The film might be saved if Tara’s nostalgia for the moviegoing days is taken in light of the film’s production. The Canyons, famously known for its creation outside the studios and for its independent financing by the filmmakers and crowd-sourcing donors, is essentially the proof of Tara’s query. (The fact that the film is only available on VOD outside of major markets is an added bit of irony.) One knows that the industry is in a shady state when a great filmmaker looks into his own pockets and starts mining the dumpster for inspiration. The Canyons is not so much trash but innovative recycling, which is basically what the studio tent poles are but they find their way to theatres. Studio junk at least has some mind that the picture is being made for others, while self-financed films can circumvent studio red tape and move forward with self-indulgent and self-destructive choices. The Canyons has already turned a profit for the filmmakers, as the $250 000 film sold to IFC for a million dollars. The final product, however, suffers from a lack cohesion that is largely due to casting choices of which conventional backers might have been cautious. The Canyons, for all its admirable attempts to use the newest trends in independent filmmaking, is itself ultimately a by-product of circumstances that pay off commercially, but not artistically.

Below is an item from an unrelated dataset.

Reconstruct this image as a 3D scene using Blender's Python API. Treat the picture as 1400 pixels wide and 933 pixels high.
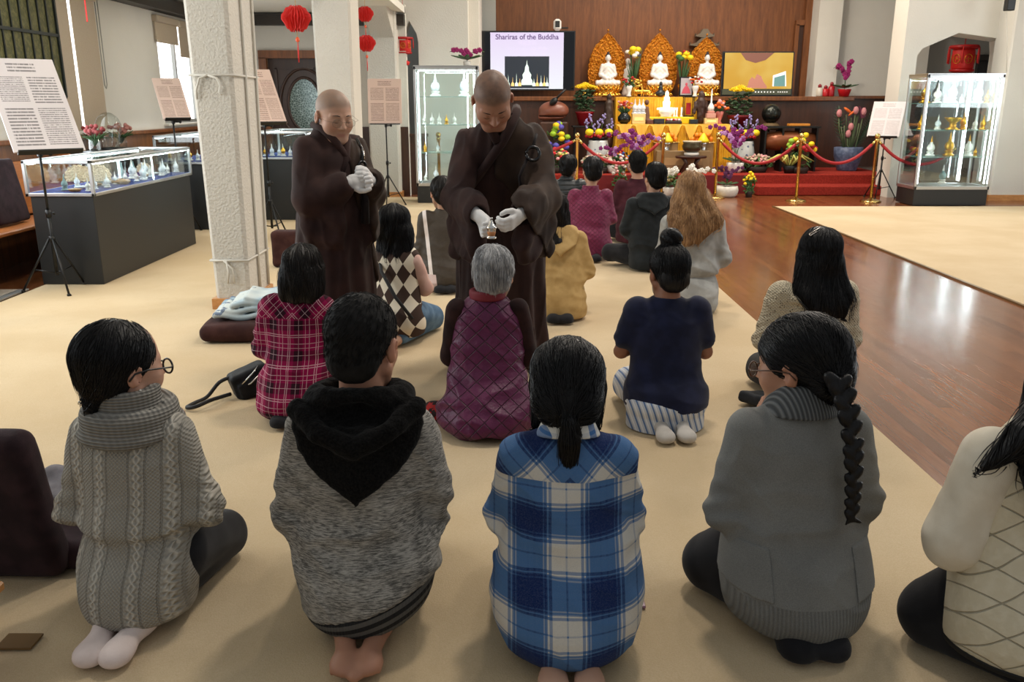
import bpy, math, random
import numpy as np
from mathutils import Vector, Matrix
R = math.radians
PI = math.pi
for o in list(bpy.data.objects): bpy.data.objects.remove(o)
SC = bpy.context.scene
COL = SC.collection

# ------------------------------------------------------------------ camera, world, lights
CAM_H = 1.5
FPX = 1173.0
TH = math.atan(326.0 / 1173.0)
cam_d = bpy.data.cameras.new('camera'); cam = bpy.data.objects.new('camera', cam_d); COL.objects.link(cam)
cam_d.sensor_width = 36.0; cam_d.lens = 36.0 * FPX / 1400.0
cam.location = (0, 0, CAM_H); cam.rotation_euler = (PI / 2 - TH, 0, 0)
cam_d.clip_end = 200; cam_d.clip_start = 0.05
cam_d.dof.use_dof = True; cam_d.dof.focus_distance = 4.0; cam_d.dof.aperture_fstop = 10.0
SC.camera = cam
SC.view_settings.view_transform = 'Standard'; SC.view_settings.look = 'None'
SC.view_settings.gamma = 1.0; SC.view_settings.use_curve_mapping = False
SC.view_settings.exposure = 0.0
W = bpy.data.worlds.new('world'); SC.world = W; W.use_nodes = True
bg = W.node_tree.nodes['Background']; bg.inputs[0].default_value = (0.93, 0.97, 1.0, 1); bg.inputs[1].default_value = 0.37

def area(name, loc, rot, sx, sy, power, color, spread=None):
    d = bpy.data.lights.new(name, 'AREA'); d.shape = 'RECTANGLE'; d.size = sx; d.size_y = sy
    d.energy = power; d.color = color
    if spread: d.spread = spread
    o = bpy.data.objects.new(name, d); COL.objects.link(o); o.location = loc; o.rotation_euler = rot
    return o
# nave ceiling lamps (high above the frame)
for i, (x, y, w) in enumerate([(.9, 4.8, 95), (4.6, 4.8, 60), (1.2, 8.8, 95), (4.9, 8.8, 60), (3.0, 12.6, 150), (6.6, 12.4, 36)]):
    area('ceiling_lamp', (x, y, 5.3), (0, 0, 0), 0.5, 0.5, w, (1.0, 0.90, 0.78))
area('altar_lamp', (2.9, 14.6, 5.0), (R(-25), 0, 0), 4.0, 0.6, 260, (1.0, 0.88, 0.72))
# daylight from the tall windows of the left aisle, plus an added light at the right
area('window_daylight', (-4.55, 6.0, 1.75), (0, R(-90), 0), 1.6, 7.0, 175, (0.86, 0.95, 1.0))
area('window_daylight', (9.6, 8.5, 2.6), (0, R(90), 0), 2.4, 5.0, 190, (0.9, 0.96, 1.0))  # added light standing in for windows out of view; none built there
# aisle ceiling downlights
for i, (x, y) in enumerate([(-3.4, 5.0), (-3.4, 8.0), (-3.4, 11.5)]):
    area('aisle_lamp', (x, y, 2.74), (0, 0, 0), 0.25, 0.25, 14, (1.0, 0.9, 0.75))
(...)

The Canyons’ air of vapidity never fully sells the idea that this new-age noir is really a moral fable about the decrepit state of cinema. The revival of Lindsay Lohan shows that something can indeed be saved in Ellis’s seedy scripting of post-empire culture, and the aura of sleaze and the laid-back stylishness of Schrader’s approach certainly give one the sense that The Canyons has something smart to say about the wasteland of Hollywood; it just never really comes together. (One would think James Deen could at least ensure that.) The Canyons a hot mess, which, ironically, is what many people say about most studio extravagances these days.

Rating: ★★½ (out of ★★★★★)

The Canyons is currently playing in Toronto at TIFF Bell Lightbox.